They’re Gunning For God
(I live in a small town where one church sends members around to people’s houses. My family is technically Church of England, but we are not religious. This church’s members are extremely persistent. I am around eight years old, and my grandparents have a farm. Two church members park their car at the locked gate, climb the gate, and walk down the long driveway to the house. My grandparents have rung the church and sent letters asking them not to come onto the property, but they keep doing it week after week. My grandfather has warned them.)
Grandfather: *hearing the dogs barking* “G**d*** it. I’ve warned them.”
(He then goes to the cupboard where he keeps the shotgun for putting cattle down, culling kangaroos, etc., and goes outside and sits on the front porch steps with the shotgun behind him, out of sight of the two guys. I’m curious as to what’s going on, so I go to watch. As the men get close enough…)
Grandfather: “I’ve warned you. Now you have one minute to get off my property before I shoot.”
(He points the shotgun at them. I’ve never seen two people move so quickly in my life. They run up the driveway, jump the gate, and are gone in about a minute. About an hour later, two local cops come.)

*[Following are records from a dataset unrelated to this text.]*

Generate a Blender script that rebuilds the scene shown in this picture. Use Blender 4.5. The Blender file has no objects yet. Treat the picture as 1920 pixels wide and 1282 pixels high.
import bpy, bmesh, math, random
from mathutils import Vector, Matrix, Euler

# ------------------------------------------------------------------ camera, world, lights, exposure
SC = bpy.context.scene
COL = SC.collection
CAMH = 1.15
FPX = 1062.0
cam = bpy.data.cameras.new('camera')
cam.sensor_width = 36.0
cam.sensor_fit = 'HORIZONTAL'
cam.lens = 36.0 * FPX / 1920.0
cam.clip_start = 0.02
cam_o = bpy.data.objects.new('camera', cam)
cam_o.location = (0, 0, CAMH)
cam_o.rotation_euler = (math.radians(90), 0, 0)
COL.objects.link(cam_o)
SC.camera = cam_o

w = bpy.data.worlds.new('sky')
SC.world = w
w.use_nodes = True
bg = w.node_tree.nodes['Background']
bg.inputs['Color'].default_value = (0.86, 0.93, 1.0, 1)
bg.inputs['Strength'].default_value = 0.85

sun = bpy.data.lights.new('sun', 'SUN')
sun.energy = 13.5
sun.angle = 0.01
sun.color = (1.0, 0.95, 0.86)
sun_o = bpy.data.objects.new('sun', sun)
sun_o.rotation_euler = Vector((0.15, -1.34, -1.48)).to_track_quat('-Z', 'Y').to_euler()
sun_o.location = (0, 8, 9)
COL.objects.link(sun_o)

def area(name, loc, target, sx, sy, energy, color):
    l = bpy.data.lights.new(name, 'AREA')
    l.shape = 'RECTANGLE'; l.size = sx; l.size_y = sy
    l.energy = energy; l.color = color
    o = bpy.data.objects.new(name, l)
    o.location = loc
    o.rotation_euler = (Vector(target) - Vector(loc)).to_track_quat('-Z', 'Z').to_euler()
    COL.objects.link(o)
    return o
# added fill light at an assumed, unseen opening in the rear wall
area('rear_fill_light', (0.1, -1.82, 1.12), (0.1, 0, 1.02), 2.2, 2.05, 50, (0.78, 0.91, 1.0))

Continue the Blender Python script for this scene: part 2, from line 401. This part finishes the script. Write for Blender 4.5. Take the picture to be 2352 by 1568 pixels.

Cop #1: “Now, [Grandfather], you can’t be doing that.”
Grandfather: “I’ve warned them numerous times and contacted the church. Plus, it wasn’t loaded.”
(This is true. As the farm is no longer a working farm, just a home, he doesn’t keep it loaded.)
Cop #2: *trying not to laugh* “Still, you’ll have to go to court over this.”
(My grandfather does have to go to the court, where the judge gives him a $100 fine, makes him hand in the gun, and tells him not to do it again. The church members never return. The second incident happens when I am about 19. As I’ve never really been religious and none of my housemates are, I would just ignore them, but this day they happen to catch me coming home. As I’m about to open the front door:)
Church Member: “Excuse me. Do you have a moment?”
Me: “I’m sorry, but I’m not religious, and no one here is. Please don’t come here again.”
(I open the door and step inside.)
Church Member: “Wait, if you’re not religious, how do you think the world was created, then? Surely you don’t think the big bang or evolution is the answer?”
Me: *sick of them already* “To be honest, I think we’re just a ‘big brother’ experiment for aliens. We’re here for their entertainment. Whenever an earthquake or something happens it’s because they’re bored.”
(I shut the door. My housemate, who heard the whole thing, can’t stop laughing.)
Housemate: “That’s better than the guy who pointed a shotgun at them a few years ago.”
Me: “Yep, that was my grandfather. I’m just a little more diplomatic.”
Housemate: “Seriously? That even made the newspaper!”